The plant itself has already benefitted from the development of an ethane import terminal and a 33,000-tonne capacity tank to house cheap ethane produced from US shale gas. A move that they believe will see the operations at Grangemouth becoming profitable from the moment it goes line in 2016. A far cry from their position on the complex in 2013.

Ineos believe that the viability and profitability of the plant can be further enhanced by self-sourcing the fuel from the local area. Any surplus would then be used to power homes and businesses.

To facilitate this the company has been buying up rights to explore land around the plant’s Stirlingshire site, including acquiring a majority stake in the shale portion of the PEDL 133 licence covering 329 sq km of Scotland’s Midland valley from BG Group.

Ineos has also acquired an 80% share in the PEDL 162 licence covering 400 sq km across four exploration blocks to the north and west of Glasgow.

Under the terms of the deal with Reach CSG, Ineos will fund two vertical wells and seismic surveying aimed at establishing whether it is a commercially viable area for shale gas production.

Announcing the latest deal Gary Hayward, Chief Executive of Ineos Upstream, said:

“We are keen to move quickly to evaluate the potential of this resource and determine if we can economically produce gas from this area.”

“[The project will] provide a local source of competitive energy and raw materials to support manufacturing jobs in Scotland”.

Welcoming the deal, Matt Hancock, the Energy Minister, said:

“It is good news that Ineos want to invest in extracting UK shale gas.

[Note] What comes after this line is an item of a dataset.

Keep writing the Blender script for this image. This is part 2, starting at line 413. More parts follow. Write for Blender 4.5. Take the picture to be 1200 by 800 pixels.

Ineos is a major company with serious intent and the confidence to make the most of this domestic energy supply.

“Extracting domestic shale gas has the potential to create jobs, make us less reliant on imports from abroad and help us tackle climate change, all within one of the most robust regulatory regimes in the world.”

Fergus Ewing, Scotland’s Energy Minister however said that the Scottish government had not seen details of the Ineos plans, but intended to adopt an “extremely cautious approach” on shale gas.

Whilst Tom Greatrex, Labour’s Shadow Energy Minister, said:

“Shale gas extraction cannot go ahead unless we have a system of robust environmental regulation and comprehensive inspection. But David Cameron’s government have repeatedly side-lined genuine and legitimate environmental concerns to justify their desire to present shale gas as a silver bullet for all of our energy challenges.”

Clearly political will remains the ultimate arbiter of fracking despite the confidence of firms such as Ineos in its potential. We’re no closer to knowing whether this revolution will arrive or dissipate into the ether.